Scarpette rosse (The Red Shoes, 1948) di Michael Powell, Emeric Pressburger

La giovane ballerina Vicky Page è combattuta tra l’amore per il compositore Julian Craster e quello per la danza, dove la nostra eccelle grazie alla guida esperta del direttore Boris Lermontov che stravede per le sue qualità. Lermontov sottopone Vicky ad un duro allenamento e ad una ferrea disciplina, facendola diventare una stella di prima grandezza come protagonista del balletto “Scarpette rosse”, tratto da una favola di Andersen. Per amore di Craster Vicky si lascia convincere di abbandonare il suo maestro e il ballo, ma poi si pente amaramente e, identificandosi totalmente con il suo personaggio, si arrende alla sua ultima danza. Splendido melodramma fiammeggiante della coppia Powell e Pressburger, emozionante, raffinato, a tratti poetico, romanticamente sognante ma mai ingenuo, intimamente feroce, visivamente ricchissimo e denso di inventiva nell’utilizzo espressivo dei colori o nei movimenti di macchina avvolgenti che inducono una dimensione da fiaba onirica.

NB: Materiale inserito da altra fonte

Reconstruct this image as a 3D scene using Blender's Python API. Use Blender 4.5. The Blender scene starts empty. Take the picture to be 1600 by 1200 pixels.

E’ il film più famoso e di maggior successo dei due autori, un cult adorato da intere generazioni di spettatori, cinefili e registi e che viene unanimemente considerato come il miglior film sul mondo del balletto della Storia del Cinema. Sperimentale e vertiginoso, anticonvenzionale e commovente, un po’ incanto e un po’ incubo, appassionò e sconvolse il pubblico per la potenza crudele del suo messaggio: l’arte può condurre alla morte se vissuta con totalizzante intensità emotiva. Abilissimo nel miscelare i toni della narrativa popolare con un suggestivo uso del fantastico, che trova il suo tripudio nelle splendide sequenze di ballo surreali in cui arte e vita si confondono vicendevolmente, sa porre, quasi profeticamente, questioni ancora attualissime come il contrasto tra amore e carriera. Vinse due Oscar (scenografia e colonna sonora) e si avvale di un cast (Moira Shearer, Anton Walbrook e Marius Goring) in cui ogni pedina è collocata al posto giusto. E’ un capolavoro senza tempo che non ha perso un grammo della sua forza espressiva, capace di incantare e di inquietare oggi come allora.